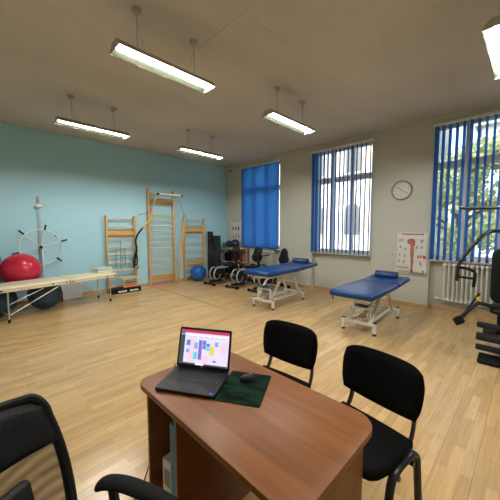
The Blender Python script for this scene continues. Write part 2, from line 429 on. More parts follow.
# ------------------------------------------------------------------ pendant fluorescent lamps
def make_lamp():
    t = thing('pendant_light', '', 'ceiling light', (0, 0, 0), 0, 'hanging fluorescent lamps')
    L = 1.06
    prof = [(-.115, 0), (-.115, .012), (-.055, .075), (.055, .075), (.115, .012), (.115, 0), (.108, 0), (.05, .066), (-.05, .066), (-.108, 0)]
    mx = Matrix(((1, 0, 0, 0), (0, 0, 1, -L/2), (0, 1, 0, 0), (0, 0, 0, 1)))
    MB().prism(prof, L, mx).build('housing', M['lampbody'], t, False)
    rf = MB()
    rf.prism([(-.107, .0015), (-.0495, .0645), (.0495, .0645), (.107, .0015), (.104, .0015), (.048, .0625), (-.048, .0625), (-.104, .0015)], L-.02, Matrix(((1, 0, 0, 0), (0, 0, 1, -L/2+.01), (0, 1, 0, 0), (0, 0, 0, 1))))
    rf.build('reflector', M['reflector'], t, False)
    for sy in (-1, 1):
        MB().prism([(-.115, 0), (-.115, .012), (-.055, .075), (.055, .075), (.115, .012), (.115, 0)], .006, Matrix(((1, 0, 0, 0), (0, 0, 1, sy*(L/2+.003)-.003), (0, 1, 0, 0), (0, 0, 0, 1)))).build('end_cap', M['lampbody'], t, False)
    for sx in (-.028, .028):
        MB().tube([(sx, -L/2+.03, .036), (sx, L/2-.03, .036)], .013, 12).build('tube', M['tube'], t)
    for sy in (-.32, .32):
        rz = MB()
        rz.tube([(0, sy, .075), (0, sy, H-3.17-.02)], .0035, 6)
        rz.tube([(0, sy, .35), (0, sy+(.09 if sy < 0 else -.09), .075)], .0015, 5)
        w = rz.build('suspension_rod', M['steel'], t)
        MB().lathe([(.0, 0), (.045, 0), (.042, -.03), (.012, -.055), (0, -.055)], (0, sy, H-3.17)).build('ceiling_rose', M['lampbody'], t)
    return t
lp = make_lamp(); lp['label'] = 'large hanging fluorescent lamp nearest above the desk, high at upper left'
place(lp, (4.64, -4.71, 3.17))
dup(lp, (2.20, -4.70, 3.17), 0, 'hanging fluorescent lamp nearest the blue wall above the portable couch')
dup(lp, (2.20, -2.58, 3.17), 0, 'small looking hanging fluorescent lamp farthest away, near the wall bars')
dup(lp, (4.64, -2.62, 3.17), 0, 'hanging fluorescent lamp in the middle of the ceiling between the two nearer lamps')
dup(lp, (7.13, -2.66, 3.17), 0, 'hanging fluorescent lamp cut off by the right edge, above the gym machine')
dup(lp, (7.13, -4.71, 3.17), 0, 'hanging fluorescent lamp above the desk chairs, beyond the top of the view')

# ------------------------------------------------------------------ desk
t = thing('desk', 'reddish brown laminate office desk with rounded corners and open side shelf', 'desk', (6.49, -5.385, 0))
DX0, DX1, DY0, DY1 = -.535, .50, -.295, .295
ol = []
for (cx_, cy_, r, a0) in ((DX1-.10, DY1-.10, .10, 0), (DX0+.03, DY1-.03, .03, PI/2), (DX0+.07, DY0+.07, .07, PI), (DX1-.05, DY0+.05, .05, 1.5*PI)):
    for k in range(9):
        a = a0+k/8*PI/2; ol.append((cx_+r*math.cos(a), cy_+r*math.sin(a)))
MB().prism(ol, .028, Matrix.Translation((0, 0, .722)), bev=.003).build('desktop', M['desk'], t)
MB().box((-.478, 0, .361), (.018, .52, .722), bev=.001).build('side_panel', M['deskside'], t)
MB().box((-.198, 0, .361), (.018, .52, .722), bev=.001).build('side_panel', M['deskside'], t)
MB().box((.435, .02, .361), (.018, .50, .722), bev=.001).build('side_panel', M['deskside'], t)
MB().box((-.338, .25, .361), (.261, .016, .722)).build('back_panel', M['deskside'], t)
MB().box((-.338, -.01, .19), (.261, .49, .018), bev=.001).build('shelf', M['deskside'], t)
MB().box((-.338, -.01, .045), (.261, .49, .018), bev=.001).build('shelf', M['deskside'], t)
MB().box((-.338, -.235, .115), (.261, .016, .125), bev=.001).build('plinth_front', M['deskside'], t)
MB().box((.1185, .235, .55), (.615, .016, .34), bev=.001).build('modesty_panel', M['deskside'], t)
# in the shelf
f = thing('folder', 'blue ring folder standing upright in the open desk shelf', 'folder', (6.247, -5.512, .2)) 
MB().box((0, 0, .215), (.055, .25, .43), bev=.008, seg=3).build('cover', M['folder'], f)
MB().box((0, .004, .215), (.040, .25, .415)).build('pages', M['paper'], f)
f = thing('carton', 'small white carton leaning on the blue folder inside the desk', 'box', (6.165, -5.55, .2), 0.12)
MB().box((0, 0, .10), (.075, .16, .20), bev=.004).build('carton_body', M['box'], f)
q = MB()
q.box((.0, -.0806, .11), (.045, .001, .09))
q.build('printed_lines', M['greyink'], f)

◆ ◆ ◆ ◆

Exercise directions: Take the listing above and print it exactly, apart from the pictures.

Solved problem:
The Blender Python script for this scene continues. Write part 2, from line 429 on. More parts follow.
# ------------------------------------------------------------------ pendant fluorescent lamps
def make_lamp():
    t = thing('pendant_light', '', 'ceiling light', (0, 0, 0), 0, 'hanging fluorescent lamps')
    L = 1.06
    prof = [(-.115, 0), (-.115, .012), (-.055, .075), (.055, .075), (.115, .012), (.115, 0), (.108, 0), (.05, .066), (-.05, .066), (-.108, 0)]
    mx = Matrix(((1, 0, 0, 0), (0, 0, 1, -L/2), (0, 1, 0, 0), (0, 0, 0, 1)))
    MB().prism(prof, L, mx).build('housing', M['lampbody'], t, False)
    rf = MB()
    rf.prism([(-.107, .0015), (-.0495, .0645), (.0495, .0645), (.107, .0015), (.104, .0015), (.048, .0625), (-.048, .0625), (-.104, .0015)], L-.02, Matrix(((1, 0, 0, 0), (0, 0, 1, -L/2+.01), (0, 1, 0, 0), (0, 0, 0, 1))))
    rf.build('reflector', M['reflector'], t, False)
    for sy in (-1, 1):
        MB().prism([(-.115, 0), (-.115, .012), (-.055, .075), (.055, .075), (.115, .012), (.115, 0)], .006, Matrix(((1, 0, 0, 0), (0, 0, 1, sy*(L/2+.003)-.003), (0, 1, 0, 0), (0, 0, 0, 1)))).build('end_cap', M['lampbody'], t, False)
    for sx in (-.028, .028):
        MB().tube([(sx, -L/2+.03, .036), (sx, L/2-.03, .036)], .013, 12).build('tube', M['tube'], t)
    for sy in (-.32, .32):
        rz = MB()
        rz.tube([(0, sy, .075), (0, sy, H-3.17-.02)], .0035, 6)
        rz.tube([(0, sy, .35), (0, sy+(.09 if sy < 0 else -.09), .075)], .0015, 5)
        w = rz.build('suspension_rod', M['steel'], t)
        MB().lathe([(.0, 0), (.045, 0), (.042, -.03), (.012, -.055), (0, -.055)], (0, sy, H-3.17)).build('ceiling_rose', M['lampbody'], t)
    return t
lp = make_lamp(); lp['label'] = 'large hanging fluorescent lamp nearest above the desk, high at upper left'
place(lp, (4.64, -4.71, 3.17))
dup(lp, (2.20, -4.70, 3.17), 0, 'hanging fluorescent lamp nearest the blue wall above the portable couch')
dup(lp, (2.20, -2.58, 3.17), 0, 'small looking hanging fluorescent lamp farthest away, near the wall bars')
dup(lp, (4.64, -2.62, 3.17), 0, 'hanging fluorescent lamp in the middle of the ceiling between the two nearer lamps')
dup(lp, (7.13, -2.66, 3.17), 0, 'hanging fluorescent lamp cut off by the right edge, above the gym machine')
dup(lp, (7.13, -4.71, 3.17), 0, 'hanging fluorescent lamp above the desk chairs, beyond the top of the view')

# ------------------------------------------------------------------ desk
t = thing('desk', 'reddish brown laminate office desk with rounded corners and open side shelf', 'desk', (6.49, -5.385, 0))
DX0, DX1, DY0, DY1 = -.535, .50, -.295, .295
ol = []
for (cx_, cy_, r, a0) in ((DX1-.10, DY1-.10, .10, 0), (DX0+.03, DY1-.03, .03, PI/2), (DX0+.07, DY0+.07, .07, PI), (DX1-.05, DY0+.05, .05, 1.5*PI)):
    for k in range(9):
        a = a0+k/8*PI/2; ol.append((cx_+r*math.cos(a), cy_+r*math.sin(a)))
MB().prism(ol, .028, Matrix.Translation((0, 0, .722)), bev=.003).build('desktop', M['desk'], t)
MB().box((-.478, 0, .361), (.018, .52, .722), bev=.001).build('side_panel', M['deskside'], t)
MB().box((-.198, 0, .361), (.018, .52, .722), bev=.001).build('side_panel', M['deskside'], t)
MB().box((.435, .02, .361), (.018, .50, .722), bev=.001).build('side_panel', M['deskside'], t)
MB().box((-.338, .25, .361), (.261, .016, .722)).build('back_panel', M['deskside'], t)
MB().box((-.338, -.01, .19), (.261, .49, .018), bev=.001).build('shelf', M['deskside'], t)
MB().box((-.338, -.01, .045), (.261, .49, .018), bev=.001).build('shelf', M['deskside'], t)
MB().box((-.338, -.235, .115), (.261, .016, .125), bev=.001).build('plinth_front', M['deskside'], t)
MB().box((.1185, .235, .55), (.615, .016, .34), bev=.001).build('modesty_panel', M['deskside'], t)
# in the shelf
f = thing('folder', 'blue ring folder standing upright in the open desk shelf', 'folder', (6.247, -5.512, .2)) 
MB().box((0, 0, .215), (.055, .25, .43), bev=.008, seg=3).build('cover', M['folder'], f)
MB().box((0, .004, .215), (.040, .25, .415)).build('pages', M['paper'], f)
f = thing('carton', 'small white carton leaning on the blue folder inside the desk', 'box', (6.165, -5.55, .2), 0.12)
MB().box((0, 0, .10), (.075, .16, .20), bev=.004).build('carton_body', M['box'], f)
q = MB()
q.box((.0, -.0806, .11), (.045, .001, .09))
q.build('printed_lines', M['greyink'], f)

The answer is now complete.